Problem requirements: Will you return, word for word, only the lines from the top of the data below down to and including the one with "(1, .97, .93), 'DISK')"?

Data excerpt:
++++++++++

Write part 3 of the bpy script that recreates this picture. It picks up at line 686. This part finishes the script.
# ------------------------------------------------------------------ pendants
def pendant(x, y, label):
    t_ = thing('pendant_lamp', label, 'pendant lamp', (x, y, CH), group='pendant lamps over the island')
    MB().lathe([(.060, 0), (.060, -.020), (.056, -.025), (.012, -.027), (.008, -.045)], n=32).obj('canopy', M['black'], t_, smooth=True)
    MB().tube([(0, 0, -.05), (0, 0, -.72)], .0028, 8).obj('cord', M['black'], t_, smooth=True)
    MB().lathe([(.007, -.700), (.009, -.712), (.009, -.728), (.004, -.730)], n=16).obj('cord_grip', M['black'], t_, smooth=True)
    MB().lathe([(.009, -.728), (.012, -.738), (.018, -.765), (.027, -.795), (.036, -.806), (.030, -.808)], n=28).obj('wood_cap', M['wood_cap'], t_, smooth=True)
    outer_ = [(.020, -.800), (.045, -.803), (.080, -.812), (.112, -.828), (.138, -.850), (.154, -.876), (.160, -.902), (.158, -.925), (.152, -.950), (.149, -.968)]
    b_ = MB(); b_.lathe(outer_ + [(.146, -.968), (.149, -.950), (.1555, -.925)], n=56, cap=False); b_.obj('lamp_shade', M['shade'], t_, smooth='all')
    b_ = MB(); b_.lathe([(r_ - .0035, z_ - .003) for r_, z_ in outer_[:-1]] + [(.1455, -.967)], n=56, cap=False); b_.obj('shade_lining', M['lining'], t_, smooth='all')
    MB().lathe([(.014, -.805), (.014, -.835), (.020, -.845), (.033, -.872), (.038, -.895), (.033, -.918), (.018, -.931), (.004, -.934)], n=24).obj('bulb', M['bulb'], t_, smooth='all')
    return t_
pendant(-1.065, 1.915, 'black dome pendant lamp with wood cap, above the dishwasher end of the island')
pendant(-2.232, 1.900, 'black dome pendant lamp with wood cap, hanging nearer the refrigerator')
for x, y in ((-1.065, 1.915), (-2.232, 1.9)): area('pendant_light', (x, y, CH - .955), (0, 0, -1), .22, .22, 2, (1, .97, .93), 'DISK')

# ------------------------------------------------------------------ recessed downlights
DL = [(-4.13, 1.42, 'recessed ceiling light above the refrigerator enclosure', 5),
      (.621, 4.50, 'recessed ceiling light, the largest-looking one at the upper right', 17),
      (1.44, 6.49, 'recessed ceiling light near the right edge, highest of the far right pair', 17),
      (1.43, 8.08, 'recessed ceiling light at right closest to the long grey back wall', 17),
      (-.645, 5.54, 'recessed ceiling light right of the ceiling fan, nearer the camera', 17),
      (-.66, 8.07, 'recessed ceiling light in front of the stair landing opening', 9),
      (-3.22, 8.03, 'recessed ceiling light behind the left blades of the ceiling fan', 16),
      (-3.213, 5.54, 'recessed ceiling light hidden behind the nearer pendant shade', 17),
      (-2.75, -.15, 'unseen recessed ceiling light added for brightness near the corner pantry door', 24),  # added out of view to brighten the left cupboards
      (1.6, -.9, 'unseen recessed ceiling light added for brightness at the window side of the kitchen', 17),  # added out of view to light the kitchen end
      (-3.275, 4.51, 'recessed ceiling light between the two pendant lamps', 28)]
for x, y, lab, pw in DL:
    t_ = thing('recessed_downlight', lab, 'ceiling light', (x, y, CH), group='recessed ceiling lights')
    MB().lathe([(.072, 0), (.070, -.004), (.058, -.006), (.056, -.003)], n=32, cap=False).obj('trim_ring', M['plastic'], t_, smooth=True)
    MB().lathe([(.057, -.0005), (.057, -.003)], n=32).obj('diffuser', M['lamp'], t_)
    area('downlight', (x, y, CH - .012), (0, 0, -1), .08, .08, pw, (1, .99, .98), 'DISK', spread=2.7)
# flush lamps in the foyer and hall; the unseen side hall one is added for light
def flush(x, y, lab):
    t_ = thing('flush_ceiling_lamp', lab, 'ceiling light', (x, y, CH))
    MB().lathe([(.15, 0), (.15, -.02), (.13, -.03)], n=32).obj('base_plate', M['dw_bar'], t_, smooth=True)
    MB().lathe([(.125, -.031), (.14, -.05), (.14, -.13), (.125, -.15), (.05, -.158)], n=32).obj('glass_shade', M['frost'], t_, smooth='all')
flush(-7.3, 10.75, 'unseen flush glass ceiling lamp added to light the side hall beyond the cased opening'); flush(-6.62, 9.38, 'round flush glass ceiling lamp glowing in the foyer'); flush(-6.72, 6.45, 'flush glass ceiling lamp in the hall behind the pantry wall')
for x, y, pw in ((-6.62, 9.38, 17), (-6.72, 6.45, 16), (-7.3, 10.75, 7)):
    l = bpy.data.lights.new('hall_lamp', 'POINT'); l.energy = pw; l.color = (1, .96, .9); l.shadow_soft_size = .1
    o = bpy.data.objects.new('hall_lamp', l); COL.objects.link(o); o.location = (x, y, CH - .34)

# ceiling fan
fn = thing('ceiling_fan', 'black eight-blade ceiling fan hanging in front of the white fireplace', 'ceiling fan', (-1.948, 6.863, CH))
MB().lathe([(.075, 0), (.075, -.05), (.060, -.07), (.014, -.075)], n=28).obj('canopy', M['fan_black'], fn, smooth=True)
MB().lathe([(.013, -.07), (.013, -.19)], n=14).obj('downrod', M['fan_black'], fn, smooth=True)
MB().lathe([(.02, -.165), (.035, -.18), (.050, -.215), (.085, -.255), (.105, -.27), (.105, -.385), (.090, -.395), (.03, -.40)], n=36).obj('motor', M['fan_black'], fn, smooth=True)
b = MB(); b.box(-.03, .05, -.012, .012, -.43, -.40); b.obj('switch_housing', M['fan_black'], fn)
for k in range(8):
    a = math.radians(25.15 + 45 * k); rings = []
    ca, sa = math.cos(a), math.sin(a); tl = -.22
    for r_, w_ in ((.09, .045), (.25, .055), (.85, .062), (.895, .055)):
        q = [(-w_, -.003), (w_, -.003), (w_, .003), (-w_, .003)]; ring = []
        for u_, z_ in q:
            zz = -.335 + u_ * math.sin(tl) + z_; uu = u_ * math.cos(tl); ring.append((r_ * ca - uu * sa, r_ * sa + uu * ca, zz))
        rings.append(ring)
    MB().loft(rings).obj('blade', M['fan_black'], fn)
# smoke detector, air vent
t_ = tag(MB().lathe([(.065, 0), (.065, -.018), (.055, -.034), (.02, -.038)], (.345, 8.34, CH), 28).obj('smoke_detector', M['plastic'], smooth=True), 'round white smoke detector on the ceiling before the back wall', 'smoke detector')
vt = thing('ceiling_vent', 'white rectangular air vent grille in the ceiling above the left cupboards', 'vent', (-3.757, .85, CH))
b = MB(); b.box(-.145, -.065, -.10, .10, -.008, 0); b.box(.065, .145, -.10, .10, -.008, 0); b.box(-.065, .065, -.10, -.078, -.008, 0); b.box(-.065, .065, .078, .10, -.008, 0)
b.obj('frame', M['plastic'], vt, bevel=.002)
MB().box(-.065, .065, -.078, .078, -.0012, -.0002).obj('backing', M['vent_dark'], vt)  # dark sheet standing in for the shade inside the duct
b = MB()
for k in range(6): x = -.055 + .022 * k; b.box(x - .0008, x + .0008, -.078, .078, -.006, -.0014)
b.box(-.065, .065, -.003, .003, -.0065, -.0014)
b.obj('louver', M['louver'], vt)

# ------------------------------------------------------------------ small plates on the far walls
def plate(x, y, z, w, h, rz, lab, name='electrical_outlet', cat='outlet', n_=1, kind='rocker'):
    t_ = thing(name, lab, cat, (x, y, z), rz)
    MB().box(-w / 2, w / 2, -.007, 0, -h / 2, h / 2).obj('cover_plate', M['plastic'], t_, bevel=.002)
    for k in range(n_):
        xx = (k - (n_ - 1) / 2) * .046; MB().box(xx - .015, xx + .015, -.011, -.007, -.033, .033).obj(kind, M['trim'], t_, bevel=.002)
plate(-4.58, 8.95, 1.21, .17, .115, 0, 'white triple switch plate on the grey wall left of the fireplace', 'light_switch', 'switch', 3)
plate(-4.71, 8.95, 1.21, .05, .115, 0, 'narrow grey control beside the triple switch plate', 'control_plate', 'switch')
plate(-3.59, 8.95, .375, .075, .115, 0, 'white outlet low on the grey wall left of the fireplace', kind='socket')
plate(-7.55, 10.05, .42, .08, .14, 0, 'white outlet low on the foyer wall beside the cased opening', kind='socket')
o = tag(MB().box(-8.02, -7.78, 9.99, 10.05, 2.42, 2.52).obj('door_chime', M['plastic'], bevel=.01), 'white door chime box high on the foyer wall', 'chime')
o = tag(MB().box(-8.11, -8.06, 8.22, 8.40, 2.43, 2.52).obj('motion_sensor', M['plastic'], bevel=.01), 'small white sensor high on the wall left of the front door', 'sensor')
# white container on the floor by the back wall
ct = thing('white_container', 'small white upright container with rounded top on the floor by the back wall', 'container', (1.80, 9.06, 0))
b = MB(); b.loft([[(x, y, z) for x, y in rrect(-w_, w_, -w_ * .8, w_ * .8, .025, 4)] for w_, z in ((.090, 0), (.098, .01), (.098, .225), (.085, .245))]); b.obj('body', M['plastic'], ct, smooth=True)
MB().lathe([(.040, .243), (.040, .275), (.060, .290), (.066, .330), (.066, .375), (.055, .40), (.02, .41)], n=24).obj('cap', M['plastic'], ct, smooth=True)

++++++++++

Written solution:
Write part 3 of the bpy script that recreates this picture. It picks up at line 686. This part finishes the script.
# ------------------------------------------------------------------ pendants
def pendant(x, y, label):
    t_ = thing('pendant_lamp', label, 'pendant lamp', (x, y, CH), group='pendant lamps over the island')
    MB().lathe([(.060, 0), (.060, -.020), (.056, -.025), (.012, -.027), (.008, -.045)], n=32).obj('canopy', M['black'], t_, smooth=True)
    MB().tube([(0, 0, -.05), (0, 0, -.72)], .0028, 8).obj('cord', M['black'], t_, smooth=True)
    MB().lathe([(.007, -.700), (.009, -.712), (.009, -.728), (.004, -.730)], n=16).obj('cord_grip', M['black'], t_, smooth=True)
    MB().lathe([(.009, -.728), (.012, -.738), (.018, -.765), (.027, -.795), (.036, -.806), (.030, -.808)], n=28).obj('wood_cap', M['wood_cap'], t_, smooth=True)
    outer_ = [(.020, -.800), (.045, -.803), (.080, -.812), (.112, -.828), (.138, -.850), (.154, -.876), (.160, -.902), (.158, -.925), (.152, -.950), (.149, -.968)]
    b_ = MB(); b_.lathe(outer_ + [(.146, -.968), (.149, -.950), (.1555, -.925)], n=56, cap=False); b_.obj('lamp_shade', M['shade'], t_, smooth='all')
    b_ = MB(); b_.lathe([(r_ - .0035, z_ - .003) for r_, z_ in outer_[:-1]] + [(.1455, -.967)], n=56, cap=False); b_.obj('shade_lining', M['lining'], t_, smooth='all')
    MB().lathe([(.014, -.805), (.014, -.835), (.020, -.845), (.033, -.872), (.038, -.895), (.033, -.918), (.018, -.931), (.004, -.934)], n=24).obj('bulb', M['bulb'], t_, smooth='all')
    return t_
pendant(-1.065, 1.915, 'black dome pendant lamp with wood cap, above the dishwasher end of the island')
pendant(-2.232, 1.900, 'black dome pendant lamp with wood cap, hanging nearer the refrigerator')
for x, y in ((-1.065, 1.915), (-2.232, 1.9)): area('pendant_light', (x, y, CH - .955), (0, 0, -1), .22, .22, 2, (1, .97, .93), 'DISK')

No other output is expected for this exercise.